致死的病を患っている可能性を宣告されて毎日泣いた。
ちょっと調子がよくなると時無邪気にじゃれついてくる黒いモコモコが不憫で泣いた。
もしかしたらこのままなおるかもと期待したとたん、吐いて苦しそうにする黒いモコモコをみて絶望して泣いた。
そうして一ヶ月が過ぎたころ、色んな検査の結果が出始める。
モコモコが致死的病を患っている可能性はほぼない、という結論がでた。器質的疾患もない。バンザ〜〜イ!

それからめっきり嘔吐の回数が減った。
黒いゲホゲホなモコモコは病気の間も少しずつ大きくなって、モコモコしないでスタスタ歩く黒いワンワンになっていた。
それからも時々、ゲロゲロ、ハ〜ハ〜して、皆をあわてさせたけど、家にきてから4ヶ月、ようやく生活リズムも掴めてきて無理させないでダラダラ、ガフガフ過ごしている。

で、犬を飼ってみて改めて解ったのは、私には犬の気持ちはよく解らない、ってこと。
うちに来たのだからできる限り幸せな人生を歩んでほしいと思いすぎて、ワンワンがつまらなそうにしていると申し訳なくなってたりして、かまいすぎた。
体調を崩したのは、結局、環境の変化が負担だったんだろう。
産まれて間もない子犬がいきなり3人の人間相手しなくちゃならなかったのだ。
ハイテンションなぼっちゃん、やたら様子をうかがうママ、遅く帰ってきては写真を撮りたがるパパ。
今考えると、ほんと、犬を知らなすぎた。申し訳ない。

うまくしつける事もなかなか難しい。人間の都合に合わせて決まった場所でおしっこするなんて犬にしたらなんのこっちゃだろう。
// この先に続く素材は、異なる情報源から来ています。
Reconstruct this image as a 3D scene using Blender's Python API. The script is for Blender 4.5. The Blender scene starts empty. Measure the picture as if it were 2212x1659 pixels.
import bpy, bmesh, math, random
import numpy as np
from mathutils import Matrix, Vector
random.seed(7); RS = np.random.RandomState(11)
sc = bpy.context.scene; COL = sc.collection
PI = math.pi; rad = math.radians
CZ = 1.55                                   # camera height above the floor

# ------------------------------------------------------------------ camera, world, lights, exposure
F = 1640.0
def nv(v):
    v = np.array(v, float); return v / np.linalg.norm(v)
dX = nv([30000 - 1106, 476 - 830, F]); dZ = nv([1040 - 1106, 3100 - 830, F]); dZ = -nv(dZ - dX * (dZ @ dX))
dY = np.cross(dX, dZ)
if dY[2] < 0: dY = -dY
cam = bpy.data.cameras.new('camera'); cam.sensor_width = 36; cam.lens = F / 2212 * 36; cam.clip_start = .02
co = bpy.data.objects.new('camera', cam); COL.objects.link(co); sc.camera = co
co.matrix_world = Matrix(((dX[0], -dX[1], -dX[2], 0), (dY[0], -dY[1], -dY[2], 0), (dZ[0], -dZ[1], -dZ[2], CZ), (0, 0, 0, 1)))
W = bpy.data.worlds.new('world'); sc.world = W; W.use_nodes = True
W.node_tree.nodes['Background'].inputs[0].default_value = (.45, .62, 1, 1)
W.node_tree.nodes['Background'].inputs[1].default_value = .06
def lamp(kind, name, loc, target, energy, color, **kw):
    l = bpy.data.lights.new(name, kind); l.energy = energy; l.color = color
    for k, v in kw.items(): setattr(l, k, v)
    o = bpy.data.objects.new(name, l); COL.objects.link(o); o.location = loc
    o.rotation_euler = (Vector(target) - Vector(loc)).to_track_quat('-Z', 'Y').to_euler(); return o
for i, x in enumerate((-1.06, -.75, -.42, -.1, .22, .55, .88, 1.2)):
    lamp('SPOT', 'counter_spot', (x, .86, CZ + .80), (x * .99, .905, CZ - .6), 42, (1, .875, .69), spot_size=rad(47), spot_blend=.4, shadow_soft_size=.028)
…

ワンワンをコントロールできた暁に訪れるはずのシアワセを夢見る事はやめなくちゃ、だ。
一緒にすむための最低限のルールはおいおい覚えていってもらわなくちゃならないだろうけど、それだって、そんなに焦る事はない。ワンワンのおしっこぐらい拭けばいいじゃん。
ダラダラ、ガフガフ、今は、とりあえずこんな具合で、、、とてもシアワセ。